Das Finanzgericht (FG) gab der Klage mit dem in den Entscheidungen der Finanzgerichte (EFG) 1981, 173 veröffentlichten Urteil statt. Es führte im wesentlichen aus: Der Bundesfinanzhof (BFH) habe mit dem Urteil vom 11. Juli 1980 VI R 55/79 (BFHE 131, 67, BStBl II 1980, 655) anerkannt, daß Aufwendungen für einen Unfall auf einer Abholfahrt Werbungskosten sein könnten, wenn der abholende Ehegatte zuvor den PKW zu eigenen Fahrten zwischen Wohnung und Arbeitsstätte benötigt habe. Die Erwägungen in diesem Urteil seien auf den Streitfall entsprechend anwendbar. Die Kläger hätten die gemeinsame Heimfahrt zur gewohnten Stunde nur deshalb nicht antreten können, weil der Kläger daran in atypischer Weise aus unvorhersehbaren betrieblichen Gründen gehindert gewesen sei. Deshalb hätten die sich so ergebende frühere Heimfahrt der Klägerin und die spätere Heimfahrt des Klägers besondere berufliche Gründe.
Mit der Revision rügt das FA eine Verletzung des § 9 des Einkommensteuergesetzes (EStG). Es führt vor allem aus, die Abholfahrt sei nur deshalb erforderlich geworden, weil die Klägerin die Zwischenzeit - Zeit zwischen dem Ende ihrer Arbeitszeit und der des Klägers - privat habe nutzen wollen.

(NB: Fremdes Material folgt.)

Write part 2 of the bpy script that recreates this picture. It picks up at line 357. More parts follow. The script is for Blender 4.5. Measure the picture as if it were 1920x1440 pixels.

Die Abholfahrt sei also erforderlich geworden, weil die Klägerin sowohl die Zwischenzeit als auch den PKW zur Erledigung ihrer privaten Interessen habe nutzen wollen. Diese Vorstellungen überlagerten die Heimfahrt und Rückfahrt der Ehefrau und ließen aus der Rückfahrt zum Arbeitsplatz des Ehemannes eine reine private Abholfahrt werden.
Das FA beantragt, das Urteil des FG aufzuheben und die Klage abzuweisen.
Die Kläger beantragen, die Revision des FA zurückzuweisen.
Entscheidungsgründe
Die Revision ist nicht begründet.
Unfallkosten sind nach § 9 Abs. 1 EStG als Werbungskosten bei den Einkünften aus nichtselbständiger Arbeit abziehbar, wenn sich der Unfall während einer Fahrt ereignet hat, die durch das Dienstverhältnis veranlaßt gewesen ist (BFH-Urteil vom 18. Dezember 1981 VI R 201/78, BFHE 135, 70, BStBl II 1982, 261, m. w. N.). Dies hat das FG für den Streitfall zu Recht bejaht.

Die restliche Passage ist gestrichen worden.